Current report no. 30/2020

Subject: Disclosure of transactions carried out by persons discharging managerial responsibilities

Legal basis: Art. 19 section 3 of MAR

The Management Board of CD PROJEKT S.A. with a registered office in Warsaw (hereinafter referred to as “the Company”) hereby announces that on 8 September 2020 it received notice of transactions carried out by persons discharging managerial responsibilities at the Company, namely members of the Company’s Management Board (hereby referred to as “the Obligated Parties”) which consisted of:

  • acquisition by each Obligated Party of subscription warrants issued by the Company, each of which incorporates the right to claim 1 Series M bearer share of the Company;
  • purchase by each Obligated Party from the Company of its own shares which had previously been repurchased by the Company on the regulated market in the framework of its stock buy-back program (the conclusion of which was announced in Current Report no. 25/2020 of 17 August 2020) in order for such shares to be offered to entitled participants of the Incentive Program.

The subscription warrants indicated in item (1) above correspond to 90.44% of individual entitlements assigned to each Management Board member under the Incentive Program, while the shares indicated in item (2) above correspond to 9.56% of individual entitlements assigned to each Management Board member under the Incentive Program.

The Company wishes to clarify that the above-mentioned transactions are carried out in the process of implementing the Incentive Program instituted on the grounds of Resolution no. 21 of the Ordinary General Meeting of 24 May 2016, along with the Terms and Conditions of the 2016-2021 Incentive Program based on the aforementioned resolution (hereinafter referred to as “the Program”), as well as Resolutions no. 20 and 21 of the Ordinary General Meeting of 28 July 2020. Consequently, these transactions are not motivated by individual investment decisions undertaken by Management Board members, but instead result from their involvement in the Program.

In line with information disclosed in Current Report no. 28/2020 of 1 September 2020, the shares purchased by participants of the Incentive Program (including by the Obligated Parties) indicated in item (2) above are subsequently subjected, in whole or in part, to resale on the Warsaw Stock Exchange (by way of individual or block trades) with the assistance of Dom Maklerski Trigon S.A., between 7 September 2020 and 25 September 2020. A daily transaction limit corresponding to 15% of the average daily trading volume of Company shares is applicable. The purpose of this resale of shares which had previously been bought by the Company on the market is to enable Program participants to finance their involvement in the Program, including remittance of the issue price of Series M shares taken up in the exercise of rights incorporated by the subscription warrants indicated in item (1) above, as well as associated individual tax liabilities. In addition, partial exercise of entitlements assigned under the Program by presenting participants with an offer to purchase Company shares bought back on the market serves to limit the dilution of stock by reducing the number of Series M shares which need to be issued.

The Company also wishes to note that Series M shares taken up in the exercise of subscription warrants are subjected to a one-year lock-up period.

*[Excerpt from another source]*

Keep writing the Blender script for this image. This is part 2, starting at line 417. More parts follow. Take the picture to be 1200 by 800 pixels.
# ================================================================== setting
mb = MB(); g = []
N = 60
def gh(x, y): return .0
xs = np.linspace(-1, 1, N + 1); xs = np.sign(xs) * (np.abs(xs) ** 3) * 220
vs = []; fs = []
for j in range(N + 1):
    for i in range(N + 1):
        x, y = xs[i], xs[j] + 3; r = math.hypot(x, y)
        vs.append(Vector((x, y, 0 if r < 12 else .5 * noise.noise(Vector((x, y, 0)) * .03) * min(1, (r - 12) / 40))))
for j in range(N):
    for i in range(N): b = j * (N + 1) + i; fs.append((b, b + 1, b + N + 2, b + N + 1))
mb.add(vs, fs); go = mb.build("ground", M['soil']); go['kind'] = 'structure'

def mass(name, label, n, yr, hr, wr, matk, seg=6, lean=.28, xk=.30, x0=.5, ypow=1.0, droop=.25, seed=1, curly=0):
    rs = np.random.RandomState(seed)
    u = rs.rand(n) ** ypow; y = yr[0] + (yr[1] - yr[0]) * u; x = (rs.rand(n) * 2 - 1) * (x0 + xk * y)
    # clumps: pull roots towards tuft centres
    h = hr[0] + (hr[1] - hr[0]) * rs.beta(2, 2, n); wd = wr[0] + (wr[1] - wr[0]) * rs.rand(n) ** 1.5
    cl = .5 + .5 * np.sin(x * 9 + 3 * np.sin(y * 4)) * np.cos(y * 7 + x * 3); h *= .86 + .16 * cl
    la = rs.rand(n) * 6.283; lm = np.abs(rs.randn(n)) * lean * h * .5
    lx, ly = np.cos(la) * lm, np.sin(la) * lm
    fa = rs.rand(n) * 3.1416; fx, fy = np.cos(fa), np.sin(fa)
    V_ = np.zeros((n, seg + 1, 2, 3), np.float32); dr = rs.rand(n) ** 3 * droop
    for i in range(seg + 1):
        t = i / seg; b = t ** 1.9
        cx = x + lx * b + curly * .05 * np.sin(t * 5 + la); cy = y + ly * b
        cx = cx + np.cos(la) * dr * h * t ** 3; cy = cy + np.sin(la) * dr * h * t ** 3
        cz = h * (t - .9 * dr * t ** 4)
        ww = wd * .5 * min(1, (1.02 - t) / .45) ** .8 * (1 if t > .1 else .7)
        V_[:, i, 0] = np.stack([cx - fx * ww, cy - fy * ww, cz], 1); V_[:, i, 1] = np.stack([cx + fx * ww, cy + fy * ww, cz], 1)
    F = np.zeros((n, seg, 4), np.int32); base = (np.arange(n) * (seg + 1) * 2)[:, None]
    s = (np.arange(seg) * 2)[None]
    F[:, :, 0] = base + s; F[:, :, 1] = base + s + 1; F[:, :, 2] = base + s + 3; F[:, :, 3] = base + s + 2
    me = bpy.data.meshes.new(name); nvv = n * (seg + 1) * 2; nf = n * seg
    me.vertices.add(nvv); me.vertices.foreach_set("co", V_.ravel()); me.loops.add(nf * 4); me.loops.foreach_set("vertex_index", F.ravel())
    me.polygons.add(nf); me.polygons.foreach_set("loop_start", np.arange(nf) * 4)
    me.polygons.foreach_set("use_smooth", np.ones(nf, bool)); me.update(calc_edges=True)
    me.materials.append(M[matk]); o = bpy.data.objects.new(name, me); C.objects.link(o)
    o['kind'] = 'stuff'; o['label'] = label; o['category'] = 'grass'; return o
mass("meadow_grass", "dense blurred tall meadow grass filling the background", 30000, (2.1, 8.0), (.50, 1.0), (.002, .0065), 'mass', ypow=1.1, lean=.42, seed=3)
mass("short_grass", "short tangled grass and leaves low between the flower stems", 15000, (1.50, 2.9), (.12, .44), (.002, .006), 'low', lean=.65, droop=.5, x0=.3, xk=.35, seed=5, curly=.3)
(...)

The notification obtained by the Company is annexed to this report.

 

Disclaimer: This English language translation has been prepared solely for the convenience of English speaking readers. Despite all the efforts devoted to this translation, certain discrepancies, omissions or approximations may exist. In case of any differences between the Polish and the English versions, the Polish version shall prevail. CD PROJEKT, its representatives and employees decline all responsibility in this regard.